Dr. Steve Surujbally, the Chairman of Guyana’s Elections Commission, is leading CARICOM’s electoral observer mission to Haiti.

CARICOM Observer Team In Haiti To Monitor Presidential Elections

GEORGETOWN, Guyana, November 17, 2016 (CMC) – The Caribbean Community (CARICOM), will be monitoring Sunday’s presidential elections in Haiti.

CARICOM’s Electoral observer mission – led by Dr. Steve Surujbally, the Chairman of Guyana’s Elections Commission — arrived in the French speaking CARICOM country on Wednesday.

The other members of the mission include experts in electoral management from Antigua and Barbuda, The Bahamas, Barbados, Dominica, Jamaica and Trinidad and Tobago.
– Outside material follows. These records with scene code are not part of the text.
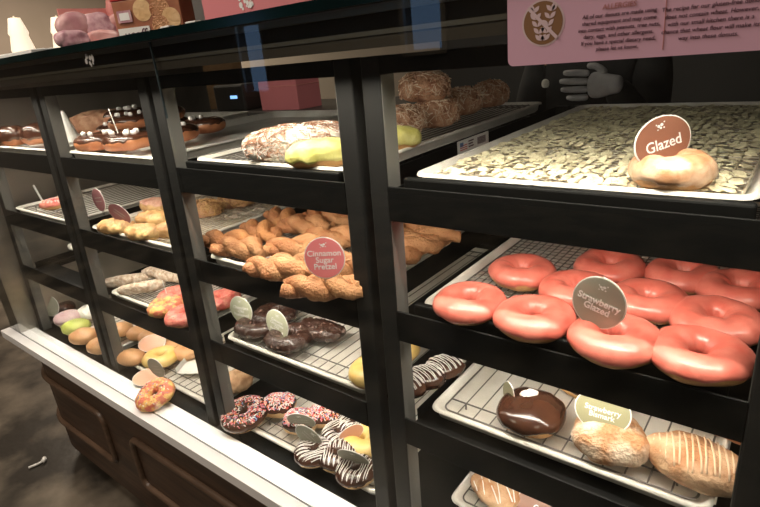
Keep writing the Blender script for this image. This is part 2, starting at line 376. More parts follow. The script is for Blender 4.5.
# ------------------------------------------------------------------ pastry shapes (local z = 0 is the underside)
def fb(p, s, seed): return noise.fractal(Vector(p)*s + Vector((seed*7.13, seed*3.7, seed*1.9)), 1.0, 2.0, 3)
class Donut:
    """ring pastry: centre radius R, tube half width r, half height h"""
    def __init__(s, R, r, h, wob=.0015, seed=0, rough=0.0, rs=90): s.R, s.r, s.h, s.wob, s.seed, s.rough, s.rs = R, r, h, wob, seed, rough, rs
    def P(s, th, ph, off=0):
        w_ = fb((math.cos(th)*.05, math.sin(th)*.05, 0), 22, s.seed)
        rr = s.r + w_*s.wob*1.2 + off; hh = s.h + w_*s.wob + off; R = s.R + fb((math.cos(th)*.05, math.sin(th)*.05, 3), 12, s.seed)*s.wob*1.5
        x = (R + rr*math.cos(ph)); z = s.h + hh*math.sin(ph)
        if math.sin(ph) < 0: z = max(z, s.h - hh*.88)
        p = Vector((x*math.cos(th), x*math.sin(th), max(z, 0)))
        if s.rough: 
            d = fb(p, s.rs, s.seed)*s.rough; p += Vector((math.cos(ph)*math.cos(th), math.cos(ph)*math.sin(th), max(0, math.sin(ph))))*d
        return p
    def body(s, n=56, m_=22):
        b = MB()
        for i in range(n):
            for j in range(m_): b.v.append(tuple(s.P(2*PI*i/n, 2*PI*j/m_)))
        for i in range(n):
            for j in range(m_): b.f.append((i*m_+j, ((i+1) % n)*m_+j, ((i+1) % n)*m_+(j+1) % m_, i*m_+(j+1) % m_)); b.mi.append(0)
        return b
    def icing(s, lowdeg=-25, off=.0016, n=64, m_=16, drip=14):
        b = MB(); e = []
        for i in range(n):
            th = 2*PI*i/n
            lo = math.radians(lowdeg + drip*fb((math.cos(th), math.sin(th), 0), 2.2, s.seed+5)*1.6); hi = PI + math.radians(30)
            for j in range(m_+1):
                ph = lo + (hi-lo)*j/m_; o_ = off if 0 < j < m_ else -.0012
                b.v.append(tuple(s.P(th, ph, o_)))
        k = m_+1
        for i in range(n):
            for j in range(m_): b.f.append((i*k+j, ((i+1) % n)*k+j, ((i+1) % n)*k+j+1, i*k+j+1)); b.mi.append(0)
        return b
    def top(s, x, y, off=0):
        d = math.hypot(x, y); t = (d - s.R)/s.r
        if abs(t) > .93: return None
        th = math.atan2(y, x); p = s.P(th, math.acos(t), off); return p.z
    def span(s): return s.R + s.r, s.R + s.r
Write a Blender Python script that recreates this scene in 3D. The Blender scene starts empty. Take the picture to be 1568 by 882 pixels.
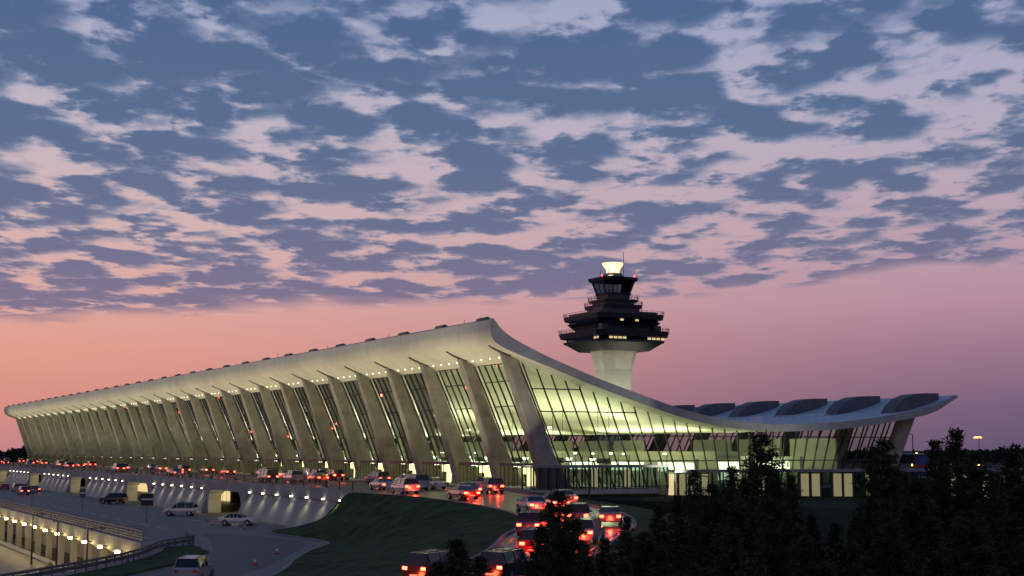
import bpy, bmesh, math, random
from mathutils import Vector, Matrix
random.seed(7)
SC=bpy.context.scene
COL=SC.collection
def lin(c):
    return tuple(((v/255)/12.92 if v/255<=0.04045 else (((v/255)+0.055)/1.055)**2.4) for v in c)+(1.0,)
# ------------------------------------------------------------------ materials
def mat(name, col, rough=0.7, var=0.15, nscale=2.0, bump=0.0, metal=0.0, emit=None, es=0.0, spec=0.5, coat=0.0):
    m=bpy.data.materials.new(name); m.use_nodes=True
    nt=m.node_tree; b=nt.nodes['Principled BSDF']
    b.inputs['Roughness'].default_value=rough; b.inputs['Metallic'].default_value=metal
    b.inputs['Specular IOR Level'].default_value=spec
    b.inputs['Coat Weight'].default_value=coat
    tc=nt.nodes.new('ShaderNodeTexCoord')
    n=nt.nodes.new('ShaderNodeTexNoise'); n.inputs['Scale'].default_value=nscale; n.inputs['Detail'].default_value=6
    nt.links.new(tc.outputs['Object'],n.inputs['Vector'])
    r=nt.nodes.new('ShaderNodeValToRGB')
    r.color_ramp.elements[0].position=0.3; r.color_ramp.elements[1].position=0.7
    r.color_ramp.elements[0].color=tuple(c*(1-var) for c in col[:3])+(1,)
    r.color_ramp.elements[1].color=tuple(min(1,c*(1+var)) for c in col[:3])+(1,)
    nt.links.new(n.outputs['Fac'],r.inputs['Fac']); nt.links.new(r.outputs['Color'],b.inputs['Base Color'])
    if bump:
        bp=nt.nodes.new('ShaderNodeBump'); bp.inputs['Strength'].default_value=bump; bp.inputs['Distance'].default_value=0.05
        n2=nt.nodes.new('ShaderNodeTexNoise'); n2.inputs['Scale'].default_value=nscale*8; n2.inputs['Detail'].default_value=4
        nt.links.new(tc.outputs['Object'],n2.inputs['Vector'])
        nt.links.new(n2.outputs['Fac'],bp.inputs['Height']); nt.links.new(bp.outputs['Normal'],b.inputs['Normal'])
    if emit:
        b.inputs['Emission Color'].default_value=tuple(emit)+(1,); b.inputs['Emission Strength'].default_value=es
        m.cycles.emission_sampling='NONE'
    return m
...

The mission also includes support staff from the CARICOM Secretariat.

The CARICOM observer team was requested by Haiti’s Minister of Foreign Affairs, Pierrot Délienne.

The elections in Haiti were initially scheduled for October 9, but were postponed after Hurricane Matthew ploughed into the country and left in its wake death, destruction and the displacement of hundreds.

The four main challengers for the post of president are Jean-Henri Céant, Jovenel Moise, Moïse Jean-Charles and Jude Celestin.

Sixteen Senate seats are also up for grabs during the elections.

The Conseil Electoral Provisoire (CEP) — the agency that oversees the country’s elections and is solely responsible for presidential elections and parliamentary election — said that political parties had registered 130,806 polling station representatives (mandataires) far ahead of last month’s scheduled date.

Advance registration of mandataires was introduced to prevent a repetition of the problems that arose during the October 25 elections, when the previous CEP distributed 915,675 mandataire accreditations with very few controls.